__CHALLENGE__:
Output the full listing word for word.

__GIVEN MATERIAL__:
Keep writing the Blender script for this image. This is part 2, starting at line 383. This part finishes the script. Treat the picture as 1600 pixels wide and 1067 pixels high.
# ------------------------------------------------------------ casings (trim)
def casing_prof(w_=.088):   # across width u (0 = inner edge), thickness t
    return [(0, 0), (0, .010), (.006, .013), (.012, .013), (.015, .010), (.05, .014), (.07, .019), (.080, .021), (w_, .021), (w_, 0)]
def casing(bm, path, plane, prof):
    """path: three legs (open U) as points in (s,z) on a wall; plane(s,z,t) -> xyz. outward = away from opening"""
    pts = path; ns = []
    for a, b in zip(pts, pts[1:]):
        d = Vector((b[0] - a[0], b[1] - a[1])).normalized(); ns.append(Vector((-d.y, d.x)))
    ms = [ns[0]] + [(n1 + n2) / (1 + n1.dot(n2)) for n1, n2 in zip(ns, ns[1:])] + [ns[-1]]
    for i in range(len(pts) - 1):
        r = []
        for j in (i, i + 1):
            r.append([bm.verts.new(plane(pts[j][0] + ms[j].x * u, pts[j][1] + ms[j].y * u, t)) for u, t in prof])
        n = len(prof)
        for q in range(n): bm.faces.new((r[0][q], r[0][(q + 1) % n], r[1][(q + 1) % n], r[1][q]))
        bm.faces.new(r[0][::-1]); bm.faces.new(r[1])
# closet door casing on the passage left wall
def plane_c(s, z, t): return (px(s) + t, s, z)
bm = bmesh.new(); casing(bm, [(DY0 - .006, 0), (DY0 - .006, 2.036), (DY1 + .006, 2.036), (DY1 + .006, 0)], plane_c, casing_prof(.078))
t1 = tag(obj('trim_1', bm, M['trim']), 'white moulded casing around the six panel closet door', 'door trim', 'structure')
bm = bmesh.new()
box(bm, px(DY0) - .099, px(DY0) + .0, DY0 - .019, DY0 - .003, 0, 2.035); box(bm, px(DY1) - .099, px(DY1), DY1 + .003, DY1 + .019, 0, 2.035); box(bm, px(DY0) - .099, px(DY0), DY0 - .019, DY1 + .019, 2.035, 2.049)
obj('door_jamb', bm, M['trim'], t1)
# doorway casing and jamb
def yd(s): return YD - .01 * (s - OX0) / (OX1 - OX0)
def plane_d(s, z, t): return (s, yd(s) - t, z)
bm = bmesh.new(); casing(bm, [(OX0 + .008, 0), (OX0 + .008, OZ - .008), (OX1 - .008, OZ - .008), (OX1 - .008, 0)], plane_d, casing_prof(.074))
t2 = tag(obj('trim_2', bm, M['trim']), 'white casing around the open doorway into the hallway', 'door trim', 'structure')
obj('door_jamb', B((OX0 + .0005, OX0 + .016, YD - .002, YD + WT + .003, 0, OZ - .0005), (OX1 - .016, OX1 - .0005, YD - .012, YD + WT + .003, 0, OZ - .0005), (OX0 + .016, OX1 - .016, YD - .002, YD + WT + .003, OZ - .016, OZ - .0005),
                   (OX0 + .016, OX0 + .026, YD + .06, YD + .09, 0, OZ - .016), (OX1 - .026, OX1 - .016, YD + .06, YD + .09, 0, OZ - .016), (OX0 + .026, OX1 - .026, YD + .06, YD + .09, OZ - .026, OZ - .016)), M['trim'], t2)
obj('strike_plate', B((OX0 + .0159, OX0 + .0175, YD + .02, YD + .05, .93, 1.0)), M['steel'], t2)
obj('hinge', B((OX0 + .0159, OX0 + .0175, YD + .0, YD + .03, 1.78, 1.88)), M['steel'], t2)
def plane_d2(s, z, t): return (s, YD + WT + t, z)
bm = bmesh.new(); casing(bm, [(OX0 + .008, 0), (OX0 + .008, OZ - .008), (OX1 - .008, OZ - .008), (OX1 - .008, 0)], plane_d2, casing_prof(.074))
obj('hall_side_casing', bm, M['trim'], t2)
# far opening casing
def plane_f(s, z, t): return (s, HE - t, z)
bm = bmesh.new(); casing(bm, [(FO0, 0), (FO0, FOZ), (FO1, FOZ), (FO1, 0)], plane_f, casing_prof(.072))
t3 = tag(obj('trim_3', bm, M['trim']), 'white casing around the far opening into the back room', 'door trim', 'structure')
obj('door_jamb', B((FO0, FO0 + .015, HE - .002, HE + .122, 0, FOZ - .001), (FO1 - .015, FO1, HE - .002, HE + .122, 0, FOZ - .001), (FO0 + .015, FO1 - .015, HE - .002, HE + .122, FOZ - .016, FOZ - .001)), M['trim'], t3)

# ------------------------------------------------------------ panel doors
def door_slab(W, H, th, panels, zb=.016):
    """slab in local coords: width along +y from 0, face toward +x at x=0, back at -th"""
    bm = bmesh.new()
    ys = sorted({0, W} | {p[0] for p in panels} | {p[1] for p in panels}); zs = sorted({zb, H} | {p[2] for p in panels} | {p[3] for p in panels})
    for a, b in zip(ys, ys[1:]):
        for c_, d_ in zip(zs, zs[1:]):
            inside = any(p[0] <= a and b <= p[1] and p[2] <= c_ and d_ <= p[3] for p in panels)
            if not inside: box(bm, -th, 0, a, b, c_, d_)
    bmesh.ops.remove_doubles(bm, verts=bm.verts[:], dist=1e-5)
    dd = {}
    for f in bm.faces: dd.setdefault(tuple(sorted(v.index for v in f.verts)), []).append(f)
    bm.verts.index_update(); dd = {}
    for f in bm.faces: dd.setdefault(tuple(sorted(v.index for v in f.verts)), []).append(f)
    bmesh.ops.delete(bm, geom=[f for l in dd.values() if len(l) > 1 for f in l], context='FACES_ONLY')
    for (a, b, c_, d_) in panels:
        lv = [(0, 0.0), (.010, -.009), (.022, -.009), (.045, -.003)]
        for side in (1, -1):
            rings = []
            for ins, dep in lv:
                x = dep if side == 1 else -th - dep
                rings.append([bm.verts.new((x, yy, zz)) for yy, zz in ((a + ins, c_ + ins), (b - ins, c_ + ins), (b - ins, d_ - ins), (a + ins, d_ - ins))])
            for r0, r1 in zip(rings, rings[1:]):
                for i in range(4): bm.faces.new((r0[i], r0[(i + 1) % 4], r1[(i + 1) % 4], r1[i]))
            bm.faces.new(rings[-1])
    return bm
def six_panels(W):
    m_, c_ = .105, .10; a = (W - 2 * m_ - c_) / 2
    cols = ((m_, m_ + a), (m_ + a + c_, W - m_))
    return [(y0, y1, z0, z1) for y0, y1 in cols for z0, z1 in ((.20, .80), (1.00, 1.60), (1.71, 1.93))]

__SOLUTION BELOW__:
Keep writing the Blender script for this image. This is part 2, starting at line 383. This part finishes the script. Treat the picture as 1600 pixels wide and 1067 pixels high.
# ------------------------------------------------------------ casings (trim)
def casing_prof(w_=.088):   # across width u (0 = inner edge), thickness t
    return [(0, 0), (0, .010), (.006, .013), (.012, .013), (.015, .010), (.05, .014), (.07, .019), (.080, .021), (w_, .021), (w_, 0)]
def casing(bm, path, plane, prof):
    """path: three legs (open U) as points in (s,z) on a wall; plane(s,z,t) -> xyz. outward = away from opening"""
    pts = path; ns = []
    for a, b in zip(pts, pts[1:]):
        d = Vector((b[0] - a[0], b[1] - a[1])).normalized(); ns.append(Vector((-d.y, d.x)))
    ms = [ns[0]] + [(n1 + n2) / (1 + n1.dot(n2)) for n1, n2 in zip(ns, ns[1:])] + [ns[-1]]
    for i in range(len(pts) - 1):
        r = []
        for j in (i, i + 1):
            r.append([bm.verts.new(plane(pts[j][0] + ms[j].x * u, pts[j][1] + ms[j].y * u, t)) for u, t in prof])
        n = len(prof)
        for q in range(n): bm.faces.new((r[0][q], r[0][(q + 1) % n], r[1][(q + 1) % n], r[1][q]))
        bm.faces.new(r[0][::-1]); bm.faces.new(r[1])
# closet door casing on the passage left wall
def plane_c(s, z, t): return (px(s) + t, s, z)
bm = bmesh.new(); casing(bm, [(DY0 - .006, 0), (DY0 - .006, 2.036), (DY1 + .006, 2.036), (DY1 + .006, 0)], plane_c, casing_prof(.078))
t1 = tag(obj('trim_1', bm, M['trim']), 'white moulded casing around the six panel closet door', 'door trim', 'structure')
bm = bmesh.new()
box(bm, px(DY0) - .099, px(DY0) + .0, DY0 - .019, DY0 - .003, 0, 2.035); box(bm, px(DY1) - .099, px(DY1), DY1 + .003, DY1 + .019, 0, 2.035); box(bm, px(DY0) - .099, px(DY0), DY0 - .019, DY1 + .019, 2.035, 2.049)
obj('door_jamb', bm, M['trim'], t1)
# doorway casing and jamb
def yd(s): return YD - .01 * (s - OX0) / (OX1 - OX0)
def plane_d(s, z, t): return (s, yd(s) - t, z)
bm = bmesh.new(); casing(bm, [(OX0 + .008, 0), (OX0 + .008, OZ - .008), (OX1 - .008, OZ - .008), (OX1 - .008, 0)], plane_d, casing_prof(.074))
t2 = tag(obj('trim_2', bm, M['trim']), 'white casing around the open doorway into the hallway', 'door trim', 'structure')
obj('door_jamb', B((OX0 + .0005, OX0 + .016, YD - .002, YD + WT + .003, 0, OZ - .0005), (OX1 - .016, OX1 - .0005, YD - .012, YD + WT + .003, 0, OZ - .0005), (OX0 + .016, OX1 - .016, YD - .002, YD + WT + .003, OZ - .016, OZ - .0005),
                   (OX0 + .016, OX0 + .026, YD + .06, YD + .09, 0, OZ - .016), (OX1 - .026, OX1 - .016, YD + .06, YD + .09, 0, OZ - .016), (OX0 + .026, OX1 - .026, YD + .06, YD + .09, OZ - .026, OZ - .016)), M['trim'], t2)
obj('strike_plate', B((OX0 + .0159, OX0 + .0175, YD + .02, YD + .05, .93, 1.0)), M['steel'], t2)
obj('hinge', B((OX0 + .0159, OX0 + .0175, YD + .0, YD + .03, 1.78, 1.88)), M['steel'], t2)
def plane_d2(s, z, t): return (s, YD + WT + t, z)
bm = bmesh.new(); casing(bm, [(OX0 + .008, 0), (OX0 + .008, OZ - .008), (OX1 - .008, OZ - .008), (OX1 - .008, 0)], plane_d2, casing_prof(.074))
obj('hall_side_casing', bm, M['trim'], t2)
# far opening casing
def plane_f(s, z, t): return (s, HE - t, z)
bm = bmesh.new(); casing(bm, [(FO0, 0), (FO0, FOZ), (FO1, FOZ), (FO1, 0)], plane_f, casing_prof(.072))
t3 = tag(obj('trim_3', bm, M['trim']), 'white casing around the far opening into the back room', 'door trim', 'structure')
obj('door_jamb', B((FO0, FO0 + .015, HE - .002, HE + .122, 0, FOZ - .001), (FO1 - .015, FO1, HE - .002, HE + .122, 0, FOZ - .001), (FO0 + .015, FO1 - .015, HE - .002, HE + .122, FOZ - .016, FOZ - .001)), M['trim'], t3)

# ------------------------------------------------------------ panel doors
def door_slab(W, H, th, panels, zb=.016):
    """slab in local coords: width along +y from 0, face toward +x at x=0, back at -th"""
    bm = bmesh.new()
    ys = sorted({0, W} | {p[0] for p in panels} | {p[1] for p in panels}); zs = sorted({zb, H} | {p[2] for p in panels} | {p[3] for p in panels})
    for a, b in zip(ys, ys[1:]):
        for c_, d_ in zip(zs, zs[1:]):
            inside = any(p[0] <= a and b <= p[1] and p[2] <= c_ and d_ <= p[3] for p in panels)
            if not inside: box(bm, -th, 0, a, b, c_, d_)
    bmesh.ops.remove_doubles(bm, verts=bm.verts[:], dist=1e-5)
    dd = {}
    for f in bm.faces: dd.setdefault(tuple(sorted(v.index for v in f.verts)), []).append(f)
    bm.verts.index_update(); dd = {}
    for f in bm.faces: dd.setdefault(tuple(sorted(v.index for v in f.verts)), []).append(f)
    bmesh.ops.delete(bm, geom=[f for l in dd.values() if len(l) > 1 for f in l], context='FACES_ONLY')
    for (a, b, c_, d_) in panels:
        lv = [(0, 0.0), (.010, -.009), (.022, -.009), (.045, -.003)]
        for side in (1, -1):
            rings = []
            for ins, dep in lv:
                x = dep if side == 1 else -th - dep
                rings.append([bm.verts.new((x, yy, zz)) for yy, zz in ((a + ins, c_ + ins), (b - ins, c_ + ins), (b - ins, d_ - ins), (a + ins, d_ - ins))])
            for r0, r1 in zip(rings, rings[1:]):
                for i in range(4): bm.faces.new((r0[i], r0[(i + 1) % 4], r1[(i + 1) % 4], r1[i]))
            bm.faces.new(rings[-1])
    return bm
def six_panels(W):
    m_, c_ = .105, .10; a = (W - 2 * m_ - c_) / 2
    cols = ((m_, m_ + a), (m_ + a + c_, W - m_))
    return [(y0, y1, z0, z1) for y0, y1 in cols for z0, z1 in ((.20, .80), (1.00, 1.60), (1.71, 1.93))]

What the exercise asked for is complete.